(Scenes as source code)
<<<<
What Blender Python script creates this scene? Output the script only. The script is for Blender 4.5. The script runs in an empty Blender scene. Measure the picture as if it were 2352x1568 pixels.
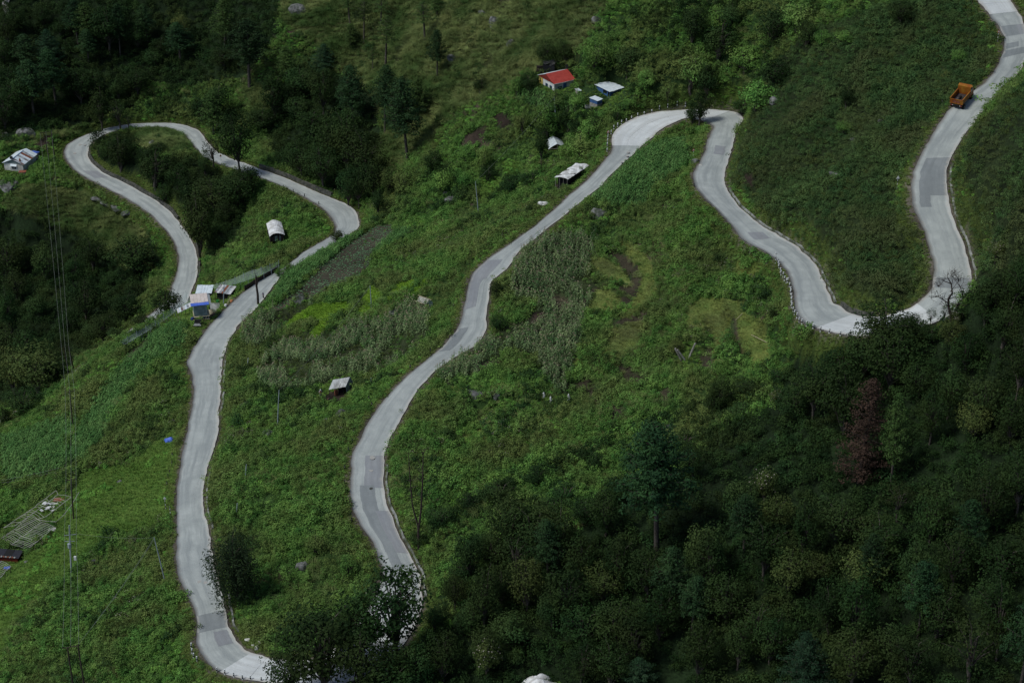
import bpy, bmesh, math, random
import numpy as np
from mathutils import Vector, Matrix
from mathutils.bvhtree import BVHTree
from mathutils.kdtree import KDTree
rng=np.random.default_rng(7); random.seed(7)
scene=bpy.context.scene
R=math.radians
# ---------------------------------------------------------------- camera, sky, sun, exposure
PITCH=R(28); FPX=4400.0; CAMZ=179.0            # photograph measured on a 2352 x 1568 grid
cam_d=bpy.data.cameras.new('camera'); cam=bpy.data.objects.new('camera',cam_d); scene.collection.objects.link(cam)
cam_d.sensor_width=36; cam_d.lens=36*FPX/2352; cam_d.clip_start=1; cam_d.clip_end=3000
cam.location=(0,0,CAMZ); cam.rotation_euler=(math.pi/2-PITCH,0,0)
scene.camera=cam
world=bpy.data.worlds.new("World"); scene.world=world; world.use_nodes=True
nt=world.node_tree; bg=nt.nodes['Background']
sky=nt.nodes.new('ShaderNodeTexSky'); sky.sky_type='NISHITA'; sky.sun_disc=False
SUN_EL=R(56); SUN_AZ=R(-112)                    # azimuth from +Y towards +X
sky.sun_elevation=SUN_EL; sky.sun_rotation=SUN_AZ; sky.altitude=1800; sky.dust_density=4; sky.air_density=1.0; sky.ozone_density=1.0
nt.links.new(sky.outputs[0],bg.inputs[0]); bg.inputs[1].default_value=0.062
sun_d=bpy.data.lights.new('sun','SUN'); sun=bpy.data.objects.new('sun',sun_d); scene.collection.objects.link(sun)
sun_d.energy=1.5; sun_d.angle=R(16); sun_d.color=(.97,1,.93)
sd=Vector((math.sin(SUN_AZ)*math.cos(SUN_EL),math.cos(SUN_AZ)*math.cos(SUN_EL),math.sin(SUN_EL)))
sun.rotation_euler=sd.to_track_quat('Z','Y').to_euler()
vs=scene.view_settings; vs.view_transform='Standard'; vs.look='None'; vs.gamma=1; vs.use_curve_mapping=False; vs.exposure=0.66
scene.render.engine='CYCLES'
scene.cycles.max_bounces=4; scene.cycles.transparent_max_bounces=6; scene.cycles.diffuse_bounces=2

# ---------------------------------------------------------------- geometry of the view
cP,sP=math.cos(PITCH),math.sin(PITCH)
def ray(x,y):
    u=(x-1176)/FPX; v=-(y-784)/FPX
    return np.array([u,cP+v*sP,-sP+v*cP])
def unproj(P,z):
    P=np.asarray(P,float); u=(P[:,0]-1176)/FPX; v=-(P[:,1]-784)/FPX
    d=np.stack([u,cP+v*sP,-sP+v*cP],1); t=(np.asarray(z)-CAMZ)/d[:,2]
    return d*t[:,None]+np.array([0,0,CAMZ])
def project(W):
    W=np.asarray(W,float); q=W-np.array([0,0,CAMZ])
    zc=q[:,1]*cP-q[:,2]*sP; yc=q[:,1]*sP+q[:,2]*cP
    return np.stack([1176+FPX*q[:,0]/zc,784-FPX*yc/zc],1)

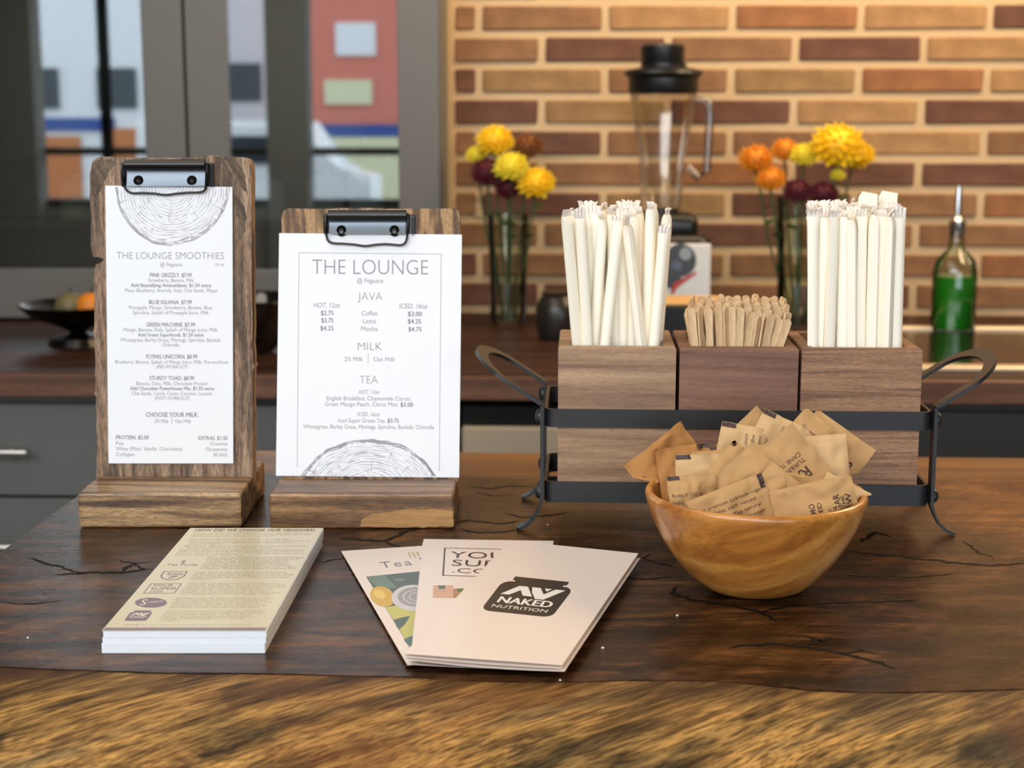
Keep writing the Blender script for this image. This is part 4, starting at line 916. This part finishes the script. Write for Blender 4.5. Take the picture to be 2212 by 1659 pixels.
>>>>
**What is required:** Pictures stay out; repeat all the rest of the records exactly.

**Exercise solution:**
What Blender Python script creates this scene? Output the script only. The script is for Blender 4.5. The script runs in an empty Blender scene. Measure the picture as if it were 2352x1568 pixels.
import bpy, bmesh, math, random
import numpy as np
from mathutils import Vector, Matrix
from mathutils.bvhtree import BVHTree
from mathutils.kdtree import KDTree
rng=np.random.default_rng(7); random.seed(7)
scene=bpy.context.scene
R=math.radians
# ---------------------------------------------------------------- camera, sky, sun, exposure
PITCH=R(28); FPX=4400.0; CAMZ=179.0            # photograph measured on a 2352 x 1568 grid
cam_d=bpy.data.cameras.new('camera'); cam=bpy.data.objects.new('camera',cam_d); scene.collection.objects.link(cam)
cam_d.sensor_width=36; cam_d.lens=36*FPX/2352; cam_d.clip_start=1; cam_d.clip_end=3000
cam.location=(0,0,CAMZ); cam.rotation_euler=(math.pi/2-PITCH,0,0)
scene.camera=cam
world=bpy.data.worlds.new("World"); scene.world=world; world.use_nodes=True
nt=world.node_tree; bg=nt.nodes['Background']
sky=nt.nodes.new('ShaderNodeTexSky'); sky.sky_type='NISHITA'; sky.sun_disc=False
SUN_EL=R(56); SUN_AZ=R(-112)                    # azimuth from +Y towards +X
sky.sun_elevation=SUN_EL; sky.sun_rotation=SUN_AZ; sky.altitude=1800; sky.dust_density=4; sky.air_density=1.0; sky.ozone_density=1.0
nt.links.new(sky.outputs[0],bg.inputs[0]); bg.inputs[1].default_value=0.062
sun_d=bpy.data.lights.new('sun','SUN'); sun=bpy.data.objects.new('sun',sun_d); scene.collection.objects.link(sun)
sun_d.energy=1.5; sun_d.angle=R(16); sun_d.color=(.97,1,.93)
sd=Vector((math.sin(SUN_AZ)*math.cos(SUN_EL),math.cos(SUN_AZ)*math.cos(SUN_EL),math.sin(SUN_EL)))
sun.rotation_euler=sd.to_track_quat('Z','Y').to_euler()
vs=scene.view_settings; vs.view_transform='Standard'; vs.look='None'; vs.gamma=1; vs.use_curve_mapping=False; vs.exposure=0.66
scene.render.engine='CYCLES'
scene.cycles.max_bounces=4; scene.cycles.transparent_max_bounces=6; scene.cycles.diffuse_bounces=2

# ---------------------------------------------------------------- geometry of the view
cP,sP=math.cos(PITCH),math.sin(PITCH)
def ray(x,y):
    u=(x-1176)/FPX; v=-(y-784)/FPX
    return np.array([u,cP+v*sP,-sP+v*cP])
def unproj(P,z):
    P=np.asarray(P,float); u=(P[:,0]-1176)/FPX; v=-(P[:,1]-784)/FPX
    d=np.stack([u,cP+v*sP,-sP+v*cP],1); t=(np.asarray(z)-CAMZ)/d[:,2]
    return d*t[:,None]+np.array([0,0,CAMZ])
def project(W):
    W=np.asarray(W,float); q=W-np.array([0,0,CAMZ])
    zc=q[:,1]*cP-q[:,2]*sP; yc=q[:,1]*sP+q[:,2]*cP
    return np.stack([1176+FPX*q[:,0]/zc,784-FPX*yc/zc],1)

Keep writing the Blender script for this image. This is part 4, starting at line 916. This part finishes the script. Write for Blender 4.5. Take the picture to be 2212 by 1659 pixels.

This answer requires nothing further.